Wednesday, June 1, 2011

Review: Beauty Queens by Libba Bray

Beauty Queens by Libba Bray

Pages: 400
Publisher: Allen & Unwin
Published: June 1st, 2011
IBSN: 9781742377070

Teen beauty queens. A lost island. Mysteries and dangers. No access to email.

And the spirit of fierce, feral competition that lives underground in girls, a savage brutality that can only be revealed by a journey into the heart of non-exfoliated darkness.

Oh, the horror, the horror!

Only funnier. With evening gowns. And a body count.

[Synopsis by Goodreads]

A plane full of teen beauty pageant contestants crashes on a desert island and leaves the girls to their own devices to survive. Hilarity ensues.

The premise is an instant hook, exciting and utterly unique to anything else out there. The background information about the setting given between chapters through Corporation commercials and television interviews helped set the superficial and almost-misogynistic tone of the Beauty Queens world.
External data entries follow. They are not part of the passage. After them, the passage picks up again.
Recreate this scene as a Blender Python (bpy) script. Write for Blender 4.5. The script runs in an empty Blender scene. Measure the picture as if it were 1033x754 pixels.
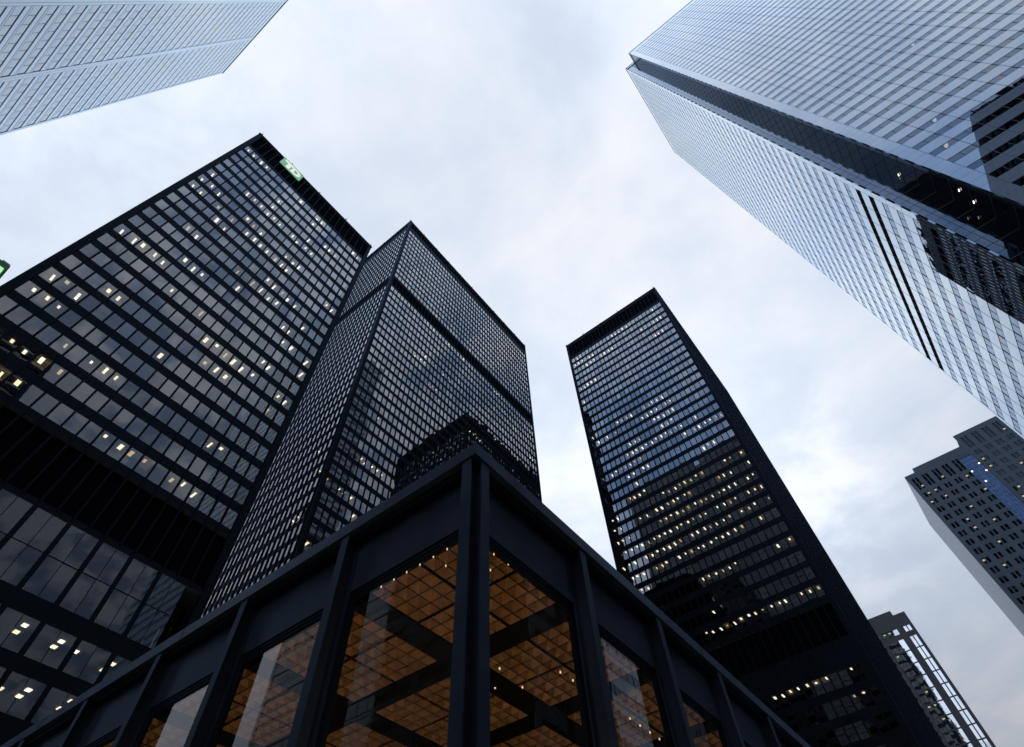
import bpy, math, random
import numpy as np
from mathutils import Matrix

# ------------------------------------------------------------------ camera, sky, sun, exposure
SC = bpy.context.scene
F = 565.4457                                   # focal length in pixels of a 1033 px wide frame
MR = np.array([[0.7867323, 0.6162130, -0.0365220],
               [-0.5287281, 0.6421404, -0.5550696],
               [-0.3185888, 0.4560014, 0.8310018]])   # rows: image right, image down, view direction
EYE = np.array([0.0, 0.0, 1.6])
cam = bpy.data.cameras.new('camera')
cam.sensor_width = 36.0
cam.lens = 36.0 * F / 1033.0
cam.clip_start = 0.05
cam.clip_end = 6000
cam_o = bpy.data.objects.new('camera', cam)
SC.collection.objects.link(cam_o)
r, d, f = MR
cam_o.matrix_world = Matrix(((r[0], -d[0], -f[0], 0), (r[1], -d[1], -f[1], 0), (r[2], -d[2], -f[2], 1.6), (0, 0, 0, 1)))
SC.camera = cam_o

SC.view_settings.view_transform = 'Standard'
SC.view_settings.look = 'None'
SC.view_settings.gamma = 1
SC.view_settings.use_curve_mapping = False
SC.view_settings.exposure = 0.0
SC.cycles.max_bounces = 8
SC.cycles.glossy_bounces = 5
SC.cycles.diffuse_bounces = 3
SC.cycles.transparent_max_bounces = 10
SC.cycles.use_denoising = True
SC.cycles.sample_clamp_indirect = 4

SUN_EL, SUN_AZ = 40.0, 180.0                   # degrees; azimuth measured from +X towards +Y
THIN = (-0.23, 0.70, 0.675)                     # where the cloud cover is thinnest and brightest
W = bpy.data.worlds.new('World')
SC.world = W
W.use_nodes = True
wt = W.node_tree
wt.nodes.clear()


def N(t, kind, **kw):
    n = t.nodes.new(kind)
    for k, v in kw.items():
        if k == 'inp':
            for kk, vv in v.items():
                n.inputs[kk].default_value = vv
        else:
            setattr(n, k, v)
    return n


def mathn(t, op, a, b=None, clamp=False):
    n = t.nodes.new('ShaderNodeMath')
    n.operation = op
    n.use_clamp = clamp
    for i, v in enumerate((a, b)):
        if v is None:
            continue
        if isinstance(v, (int, float)):
            n.inputs[i].default_value = v
        else:
            t.links.new(v, n.inputs[i])
    return n.outputs[0]


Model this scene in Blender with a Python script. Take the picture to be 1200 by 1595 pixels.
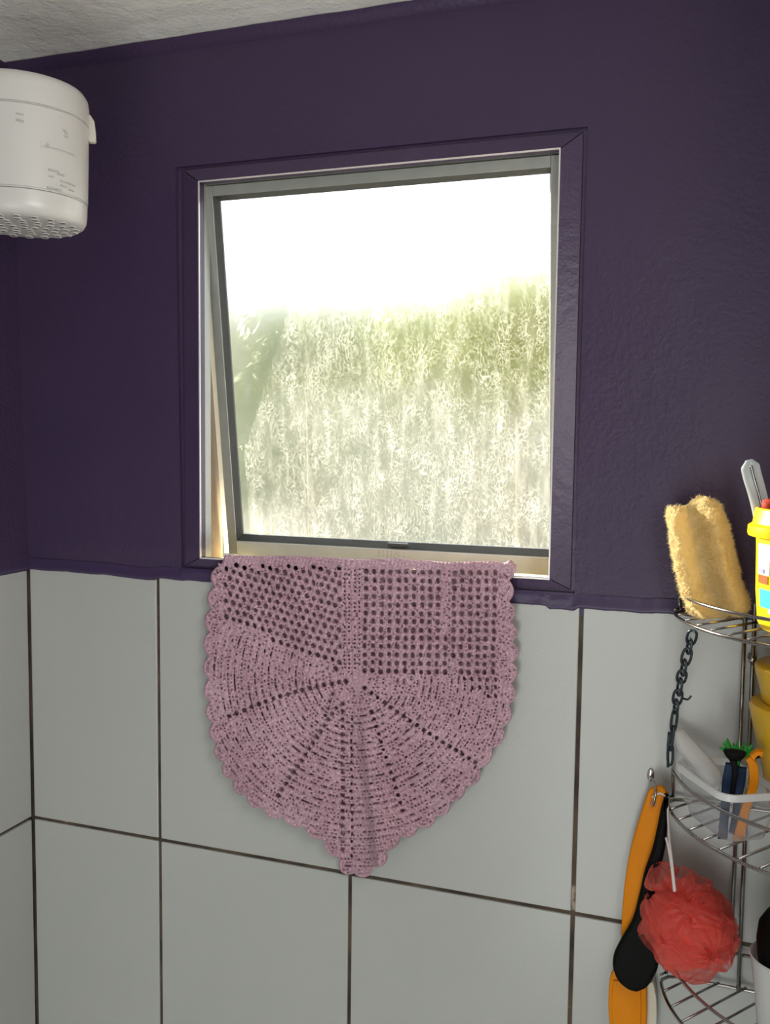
import bpy, bmesh, math, random
import numpy as np
from mathutils import Vector, Matrix, noise as mnoise

random.seed(7)
rng = np.random.default_rng(7)
SC = bpy.context.scene
for o in list(bpy.data.objects):
    bpy.data.objects.remove(o)
COL = SC.collection

# ------------------------------------------------------------------ camera, world, sun, lamps, exposure
CAM_F = 1427.43                                       # focal length in pixels of a 1200 px wide frame
CAM_C = np.array([0.8085, -1.2360, 0.6493])
CAM_M = np.array([[0.9442, -0.0369, 0.3272], [0.3291, 0.0711, -0.9416], [0.0115, 0.9968, 0.0792]])
cd = bpy.data.cameras.new('camera')
cd.sensor_fit = 'HORIZONTAL'
cd.sensor_width = 36.0
cd.lens = CAM_F * 36.0 / 1200.0
cd.clip_start = 0.02
cam = bpy.data.objects.new('camera', cd)
COL.objects.link(cam)
m4 = Matrix.Identity(4)
for i in range(3):
    for j in range(3):
        m4[i][j] = CAM_M[i][j]
    m4[i][3] = CAM_C[i]
cam.matrix_world = m4
SC.camera = cam

SKY_STRENGTH = 1.0
SUN_STRENGTH = 66.0
DOOR_W = 6.8
SIDE_W = 3.8
SC.view_settings.view_transform = 'Standard'
SC.view_settings.look = 'None'
SC.view_settings.gamma = 1.0
SC.view_settings.use_curve_mapping = False
SC.view_settings.exposure = 0.9

w = bpy.data.worlds.new('sky')
SC.world = w
w.use_nodes = True
nt = w.node_tree
bg = nt.nodes['Background']
# bright hazy sky: white overcast near the horizon, a little bluer towards the zenith
tc = nt.nodes.new('ShaderNodeTexCoord')
sx = nt.nodes.new('ShaderNodeSeparateXYZ')
cr = nt.nodes.new('ShaderNodeValToRGB')
cr.color_ramp.elements[0].position = 0.0
cr.color_ramp.elements[0].color = (1.0, 0.98, 0.95, 1)
cr.color_ramp.elements[1].position = 0.8
cr.color_ramp.elements[1].color = (0.62, 0.78, 1.0, 1)
nt.links.new(tc.outputs['Generated'], sx.inputs[0])
nt.links.new(sx.outputs['Z'], cr.inputs[0])
nt.links.new(cr.outputs[0], bg.inputs[0])
bg.inputs[1].default_value = 1.6 * SKY_STRENGTH

sd = bpy.data.lights.new('sun', 'SUN')
sd.energy = SUN_STRENGTH
sd.angle = math.radians(1.2)
sd.color = (1.0, 0.90, 0.74)
so = bpy.data.objects.new('sun', sd)
COL.objects.link(so)
sun_dir = Vector((1.0, -0.33, -0.27)).normalized()
so.rotation_euler = sun_dir.to_track_quat('-Z', 'Y').to_euler()
so.location = (-3, 2, 3)

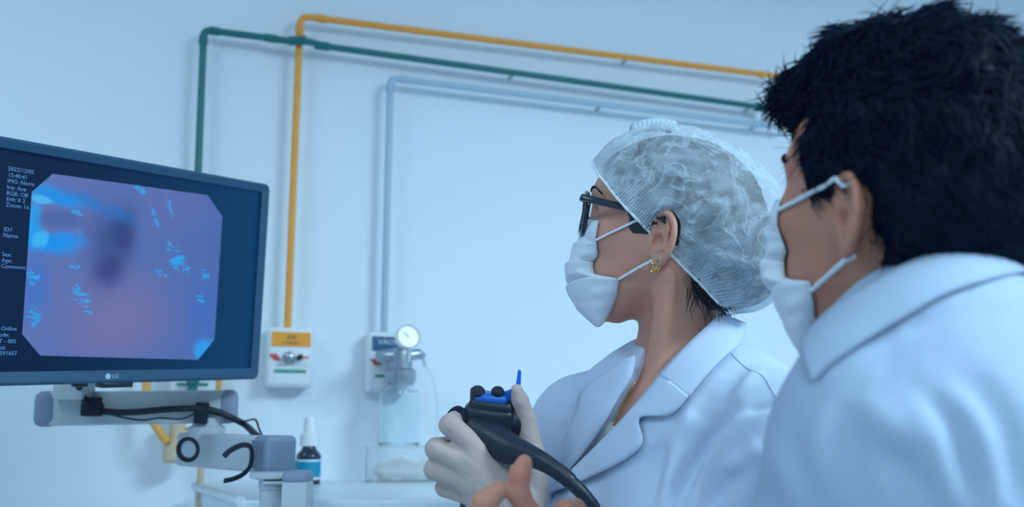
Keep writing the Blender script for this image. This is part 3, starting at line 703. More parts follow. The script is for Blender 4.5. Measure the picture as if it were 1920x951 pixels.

Beauty Queens was an excellent satire of pop culture. It went over-the-top and to ridiculous extremes, exploiting stereotypes. And it was entirely hilarious. Really, what else do you expect from Libba?

It was written from third-person omniscient perspective in fluid prose, the narrator touching on different characters in varying degrees. While it took me a bit to get used to the characters and understand them, because of this narration, I did grow to love them all.

Most of the characters were the vapid, ditsy beauty pageant contestants that you'd expect, but slowly we found out more about their pasts and their real dreams and ambitions. They grew into independent and strong young women, their character arcs interesting to watch.

I give Beauty Queens a 5 out of 5. I recommend it to anyone looking for a fun read with a strong underlying message.